How many hours a week do you spend in the lab?

Around 40.

… and with your family?

2 hours per day during the week, and the entire weekend. I rarely work on weekends; weekends are dedicated to my family.

… and with other activities?

Not much currently. hfp related activities are currently restricted to enable me to focus primarily on my research. As my children grow, I hope to do more things that I love such as improv theatre.

Who does more with respect to kids and household in general?

My partner and I try to share childcare responsibilities. I still do more, both with the kids and with household, but it is not extreme. For example, we support each other around business trips. The longest for me was being away for 3 weeks on a summer-course, and my partner looked after the household and our daughter during that time.

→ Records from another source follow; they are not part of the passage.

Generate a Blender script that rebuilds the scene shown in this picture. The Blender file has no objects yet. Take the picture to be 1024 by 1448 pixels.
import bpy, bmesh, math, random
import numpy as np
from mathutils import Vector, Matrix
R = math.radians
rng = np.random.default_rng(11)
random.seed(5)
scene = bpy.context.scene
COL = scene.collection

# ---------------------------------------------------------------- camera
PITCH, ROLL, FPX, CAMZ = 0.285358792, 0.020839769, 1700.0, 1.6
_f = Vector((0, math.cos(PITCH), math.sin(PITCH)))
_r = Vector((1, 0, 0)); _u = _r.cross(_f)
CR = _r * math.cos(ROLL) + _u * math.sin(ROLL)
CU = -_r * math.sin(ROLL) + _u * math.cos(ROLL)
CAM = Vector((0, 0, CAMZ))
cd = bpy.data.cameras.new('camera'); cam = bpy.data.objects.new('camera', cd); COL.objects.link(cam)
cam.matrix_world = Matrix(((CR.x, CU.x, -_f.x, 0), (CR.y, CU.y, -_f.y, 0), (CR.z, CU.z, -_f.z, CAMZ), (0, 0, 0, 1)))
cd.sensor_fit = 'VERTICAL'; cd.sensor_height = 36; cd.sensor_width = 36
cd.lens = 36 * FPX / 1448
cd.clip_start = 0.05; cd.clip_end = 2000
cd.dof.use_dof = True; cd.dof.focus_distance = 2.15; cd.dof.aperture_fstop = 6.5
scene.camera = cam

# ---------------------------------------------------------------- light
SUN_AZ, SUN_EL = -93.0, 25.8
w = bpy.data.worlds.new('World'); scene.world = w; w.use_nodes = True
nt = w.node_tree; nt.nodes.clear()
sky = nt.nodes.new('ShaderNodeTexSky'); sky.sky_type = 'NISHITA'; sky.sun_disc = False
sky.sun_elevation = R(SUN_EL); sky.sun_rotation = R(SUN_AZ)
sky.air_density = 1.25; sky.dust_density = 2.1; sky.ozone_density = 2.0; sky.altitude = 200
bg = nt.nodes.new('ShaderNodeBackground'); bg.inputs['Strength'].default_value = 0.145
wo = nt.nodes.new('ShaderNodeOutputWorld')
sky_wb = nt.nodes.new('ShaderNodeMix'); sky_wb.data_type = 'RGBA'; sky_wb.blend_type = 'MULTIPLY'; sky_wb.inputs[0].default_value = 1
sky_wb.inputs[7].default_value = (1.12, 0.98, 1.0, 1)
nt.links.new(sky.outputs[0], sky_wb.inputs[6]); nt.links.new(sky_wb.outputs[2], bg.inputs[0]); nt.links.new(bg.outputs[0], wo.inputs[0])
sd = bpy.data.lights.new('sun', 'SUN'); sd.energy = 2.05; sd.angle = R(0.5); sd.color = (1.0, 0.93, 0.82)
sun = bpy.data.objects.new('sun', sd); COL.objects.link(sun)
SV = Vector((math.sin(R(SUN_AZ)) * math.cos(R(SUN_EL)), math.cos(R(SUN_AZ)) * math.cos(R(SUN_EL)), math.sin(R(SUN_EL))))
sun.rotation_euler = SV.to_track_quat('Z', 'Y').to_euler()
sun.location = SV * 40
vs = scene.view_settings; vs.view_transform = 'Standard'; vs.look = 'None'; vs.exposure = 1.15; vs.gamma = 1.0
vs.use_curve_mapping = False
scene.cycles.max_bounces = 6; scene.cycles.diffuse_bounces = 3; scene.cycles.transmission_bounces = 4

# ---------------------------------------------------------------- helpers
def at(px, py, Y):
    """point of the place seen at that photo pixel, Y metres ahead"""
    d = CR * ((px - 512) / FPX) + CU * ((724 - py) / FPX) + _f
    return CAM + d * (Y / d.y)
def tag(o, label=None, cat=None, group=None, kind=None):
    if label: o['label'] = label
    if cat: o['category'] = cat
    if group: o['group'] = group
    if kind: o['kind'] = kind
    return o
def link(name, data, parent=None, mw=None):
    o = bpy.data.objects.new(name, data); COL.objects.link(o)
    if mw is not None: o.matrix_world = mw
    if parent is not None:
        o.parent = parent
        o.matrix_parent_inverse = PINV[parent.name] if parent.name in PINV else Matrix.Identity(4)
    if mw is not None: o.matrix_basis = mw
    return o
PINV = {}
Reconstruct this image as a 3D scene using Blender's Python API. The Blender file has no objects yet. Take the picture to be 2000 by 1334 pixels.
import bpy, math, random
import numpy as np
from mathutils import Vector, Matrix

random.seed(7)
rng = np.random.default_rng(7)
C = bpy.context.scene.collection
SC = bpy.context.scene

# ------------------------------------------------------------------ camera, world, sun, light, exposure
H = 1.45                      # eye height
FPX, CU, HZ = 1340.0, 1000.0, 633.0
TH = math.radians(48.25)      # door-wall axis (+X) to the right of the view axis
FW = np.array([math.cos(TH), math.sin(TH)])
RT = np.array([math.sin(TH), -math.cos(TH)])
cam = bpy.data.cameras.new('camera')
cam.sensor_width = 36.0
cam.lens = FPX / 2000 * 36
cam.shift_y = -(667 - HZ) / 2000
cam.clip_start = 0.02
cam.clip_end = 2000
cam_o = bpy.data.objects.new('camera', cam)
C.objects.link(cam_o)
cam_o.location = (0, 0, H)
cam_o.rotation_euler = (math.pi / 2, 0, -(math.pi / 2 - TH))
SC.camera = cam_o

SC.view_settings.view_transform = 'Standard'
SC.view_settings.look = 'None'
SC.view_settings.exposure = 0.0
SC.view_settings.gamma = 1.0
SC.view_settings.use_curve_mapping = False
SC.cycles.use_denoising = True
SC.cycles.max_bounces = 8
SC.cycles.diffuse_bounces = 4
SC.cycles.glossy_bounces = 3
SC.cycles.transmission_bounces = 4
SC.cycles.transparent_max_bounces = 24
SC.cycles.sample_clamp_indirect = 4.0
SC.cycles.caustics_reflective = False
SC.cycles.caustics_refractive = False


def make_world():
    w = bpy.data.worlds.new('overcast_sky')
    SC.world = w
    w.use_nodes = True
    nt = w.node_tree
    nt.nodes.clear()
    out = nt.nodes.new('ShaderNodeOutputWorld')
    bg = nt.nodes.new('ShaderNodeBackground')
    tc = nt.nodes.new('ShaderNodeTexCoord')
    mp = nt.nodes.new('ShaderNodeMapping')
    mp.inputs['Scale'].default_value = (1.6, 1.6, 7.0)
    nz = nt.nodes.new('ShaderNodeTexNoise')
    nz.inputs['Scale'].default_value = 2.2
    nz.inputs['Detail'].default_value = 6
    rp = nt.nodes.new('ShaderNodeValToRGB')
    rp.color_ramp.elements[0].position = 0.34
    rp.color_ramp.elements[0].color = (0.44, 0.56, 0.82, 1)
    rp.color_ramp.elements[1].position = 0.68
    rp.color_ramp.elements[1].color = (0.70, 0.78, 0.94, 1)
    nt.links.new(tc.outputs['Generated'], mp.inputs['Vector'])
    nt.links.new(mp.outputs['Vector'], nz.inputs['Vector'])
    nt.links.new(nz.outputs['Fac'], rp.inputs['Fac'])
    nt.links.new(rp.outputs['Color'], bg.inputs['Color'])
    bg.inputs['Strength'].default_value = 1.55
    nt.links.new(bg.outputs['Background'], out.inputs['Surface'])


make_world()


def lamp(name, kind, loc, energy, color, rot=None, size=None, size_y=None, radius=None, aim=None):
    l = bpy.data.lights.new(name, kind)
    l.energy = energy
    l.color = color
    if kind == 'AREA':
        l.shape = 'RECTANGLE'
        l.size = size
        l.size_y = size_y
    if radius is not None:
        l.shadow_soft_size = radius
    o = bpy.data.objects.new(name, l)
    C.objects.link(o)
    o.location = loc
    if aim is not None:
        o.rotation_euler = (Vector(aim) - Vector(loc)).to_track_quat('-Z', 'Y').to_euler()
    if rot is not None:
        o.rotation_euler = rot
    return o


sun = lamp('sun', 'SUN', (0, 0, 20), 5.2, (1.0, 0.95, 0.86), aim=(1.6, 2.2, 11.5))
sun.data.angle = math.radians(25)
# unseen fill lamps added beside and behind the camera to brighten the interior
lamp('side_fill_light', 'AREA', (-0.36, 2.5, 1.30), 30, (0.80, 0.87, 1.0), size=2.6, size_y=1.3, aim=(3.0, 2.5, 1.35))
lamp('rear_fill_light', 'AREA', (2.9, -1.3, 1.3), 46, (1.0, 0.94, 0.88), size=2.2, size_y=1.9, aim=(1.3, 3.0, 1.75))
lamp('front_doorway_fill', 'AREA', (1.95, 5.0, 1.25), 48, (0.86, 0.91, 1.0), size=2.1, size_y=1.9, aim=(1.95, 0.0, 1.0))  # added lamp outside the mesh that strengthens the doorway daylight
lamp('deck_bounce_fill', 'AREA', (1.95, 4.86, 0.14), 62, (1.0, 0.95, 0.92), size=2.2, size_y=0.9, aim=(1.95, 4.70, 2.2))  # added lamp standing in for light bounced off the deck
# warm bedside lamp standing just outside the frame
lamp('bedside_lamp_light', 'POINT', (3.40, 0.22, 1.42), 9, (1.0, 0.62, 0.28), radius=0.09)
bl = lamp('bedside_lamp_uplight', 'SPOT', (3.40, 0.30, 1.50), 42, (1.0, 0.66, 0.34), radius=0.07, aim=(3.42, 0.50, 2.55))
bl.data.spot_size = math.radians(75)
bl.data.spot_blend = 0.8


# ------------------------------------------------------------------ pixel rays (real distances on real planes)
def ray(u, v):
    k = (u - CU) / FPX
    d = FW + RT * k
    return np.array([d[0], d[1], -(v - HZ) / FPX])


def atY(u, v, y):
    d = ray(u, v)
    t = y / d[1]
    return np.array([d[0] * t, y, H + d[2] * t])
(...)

Are there specific problems with respect to being a mother working in the lab or in a scientific environment in general?

The hours can be tricky. I miss many events that start at 5. I need to carefully plan experiments to fit into my schedule, and sometimes need to stay late in lab and miss out on seeing my kids.

Childcare is very expensive which becomes a major burden, and a scientist salary/fellowship is barely enough. I find the instability especially challenging; science funding is scarce and time-restricted, and scientists are expected to transition every 1-3 years between contracts, projects, institutes and sometimes countries. Not knowing whether you will have a job in two years’ time is daunting when you have caring responsibilities.

Would you in general see science as a family friendly work environment?

Science ought to be family-friendly, because it depends on experts. Students mature into scientists, and they raise families. It’s a loss to science whenever a young researcher drops out because of that. I think that policies have been improving in recent years, and the system is becoming more supportive (for example some grant applications take into account time off for caring responsibilities), but it is still a long way!
The workload of a scientist is demanding, but there is a degree of flexibility; people may e.g. shift their working hours to enable more family time. Still, you need to put in the hours; I know only very few scientists who are working less than full time.

As a trainee, you have been assisting in FLIS – Female leaders in Science – courses primarily in Israel. In how far did your personal experience flow into that?

The course content is written and decided by a highly experienced senior team within hfp. During the workshop, the trainers can tailor the materials to the respective needs of the participants. As a trainee trainer I can provide anecdotes and personal examples to support the delivery of our modules and to validate and reinforce the experiences of our participants.

Speaking of FLIS: What is your impression from talking to participants? Are your personal experiences typical for a female senior scientist in STEM? Is there a typical spectrum of problems?

The experiences are generally similar, especially comparing myself to other mothers. Many feel constantly under time pressure, and have very high expectations of themselves both as scientists and as parents, which can lead to feelings of frustration and guilt when expectations clash.

Did you ever do a FLIS-course yourself? – Or any other hfp course?

I participated in a 3 days leadership course for post-docs.

Was there any impact on your everyday life in the lab, or on your career?

Very much. The course changed the everyday way I communicate with colleagues and peers; it gave me simple structures to fit onto complicated processes such as negotiation, conflict resolution, and team dynamics. I became aware of my strengths and weaknesses, and how to manage and benefit from my skills and areas of improvement.

How do you see yourself in the future with respect to workload – scientist or trainer (in addition to being a mother, of course)?

If both: To what extent?

I predict that in any path I will choose in the future, I will have a high workload. This is more personality-driven than career-choice dependant. And in any career path I will choose, I see myself first of all as a parent.